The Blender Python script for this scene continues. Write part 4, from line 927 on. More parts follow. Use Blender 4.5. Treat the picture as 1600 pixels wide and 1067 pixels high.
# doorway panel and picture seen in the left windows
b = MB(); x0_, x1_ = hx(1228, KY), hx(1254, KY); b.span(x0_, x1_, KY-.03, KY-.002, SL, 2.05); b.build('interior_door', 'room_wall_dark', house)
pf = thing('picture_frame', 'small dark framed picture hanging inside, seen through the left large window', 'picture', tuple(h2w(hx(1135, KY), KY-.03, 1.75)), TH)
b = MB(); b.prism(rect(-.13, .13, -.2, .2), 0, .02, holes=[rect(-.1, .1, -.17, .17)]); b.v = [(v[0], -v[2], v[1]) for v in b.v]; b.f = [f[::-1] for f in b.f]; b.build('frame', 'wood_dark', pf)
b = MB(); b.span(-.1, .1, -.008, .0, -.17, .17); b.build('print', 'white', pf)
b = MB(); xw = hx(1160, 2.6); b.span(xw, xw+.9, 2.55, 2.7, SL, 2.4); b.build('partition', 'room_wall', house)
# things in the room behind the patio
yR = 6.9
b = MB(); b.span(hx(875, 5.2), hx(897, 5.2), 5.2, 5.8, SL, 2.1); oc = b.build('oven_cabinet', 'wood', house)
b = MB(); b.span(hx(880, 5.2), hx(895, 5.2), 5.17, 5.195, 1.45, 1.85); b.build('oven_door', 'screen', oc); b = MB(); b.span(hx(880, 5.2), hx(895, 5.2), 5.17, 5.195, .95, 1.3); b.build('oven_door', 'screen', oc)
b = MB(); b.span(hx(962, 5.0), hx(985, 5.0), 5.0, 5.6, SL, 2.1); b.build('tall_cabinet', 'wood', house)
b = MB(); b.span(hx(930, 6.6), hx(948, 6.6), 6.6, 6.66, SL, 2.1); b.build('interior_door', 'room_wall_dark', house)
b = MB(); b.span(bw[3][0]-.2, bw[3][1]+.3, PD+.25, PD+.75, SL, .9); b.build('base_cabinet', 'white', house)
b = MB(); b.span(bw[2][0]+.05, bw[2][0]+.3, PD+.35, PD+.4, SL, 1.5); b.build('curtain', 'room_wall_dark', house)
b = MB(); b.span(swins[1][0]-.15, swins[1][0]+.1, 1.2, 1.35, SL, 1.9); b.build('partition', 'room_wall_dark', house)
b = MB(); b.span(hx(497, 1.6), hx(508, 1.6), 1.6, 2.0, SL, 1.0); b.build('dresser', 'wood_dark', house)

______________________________

_Stated exercise_:
Type out the whole listing above again, exactly as it stands.

_Task answer_:
The Blender Python script for this scene continues. Write part 4, from line 927 on. More parts follow. Use Blender 4.5. Treat the picture as 1600 pixels wide and 1067 pixels high.
# doorway panel and picture seen in the left windows
b = MB(); x0_, x1_ = hx(1228, KY), hx(1254, KY); b.span(x0_, x1_, KY-.03, KY-.002, SL, 2.05); b.build('interior_door', 'room_wall_dark', house)
pf = thing('picture_frame', 'small dark framed picture hanging inside, seen through the left large window', 'picture', tuple(h2w(hx(1135, KY), KY-.03, 1.75)), TH)
b = MB(); b.prism(rect(-.13, .13, -.2, .2), 0, .02, holes=[rect(-.1, .1, -.17, .17)]); b.v = [(v[0], -v[2], v[1]) for v in b.v]; b.f = [f[::-1] for f in b.f]; b.build('frame', 'wood_dark', pf)
b = MB(); b.span(-.1, .1, -.008, .0, -.17, .17); b.build('print', 'white', pf)
b = MB(); xw = hx(1160, 2.6); b.span(xw, xw+.9, 2.55, 2.7, SL, 2.4); b.build('partition', 'room_wall', house)
# things in the room behind the patio
yR = 6.9
b = MB(); b.span(hx(875, 5.2), hx(897, 5.2), 5.2, 5.8, SL, 2.1); oc = b.build('oven_cabinet', 'wood', house)
b = MB(); b.span(hx(880, 5.2), hx(895, 5.2), 5.17, 5.195, 1.45, 1.85); b.build('oven_door', 'screen', oc); b = MB(); b.span(hx(880, 5.2), hx(895, 5.2), 5.17, 5.195, .95, 1.3); b.build('oven_door', 'screen', oc)
b = MB(); b.span(hx(962, 5.0), hx(985, 5.0), 5.0, 5.6, SL, 2.1); b.build('tall_cabinet', 'wood', house)
b = MB(); b.span(hx(930, 6.6), hx(948, 6.6), 6.6, 6.66, SL, 2.1); b.build('interior_door', 'room_wall_dark', house)
b = MB(); b.span(bw[3][0]-.2, bw[3][1]+.3, PD+.25, PD+.75, SL, .9); b.build('base_cabinet', 'white', house)
b = MB(); b.span(bw[2][0]+.05, bw[2][0]+.3, PD+.35, PD+.4, SL, 1.5); b.build('curtain', 'room_wall_dark', house)
b = MB(); b.span(swins[1][0]-.15, swins[1][0]+.1, 1.2, 1.35, SL, 1.9); b.build('partition', 'room_wall_dark', house)
b = MB(); b.span(hx(497, 1.6), hx(508, 1.6), 1.6, 2.0, SL, 1.0); b.build('dresser', 'wood_dark', house)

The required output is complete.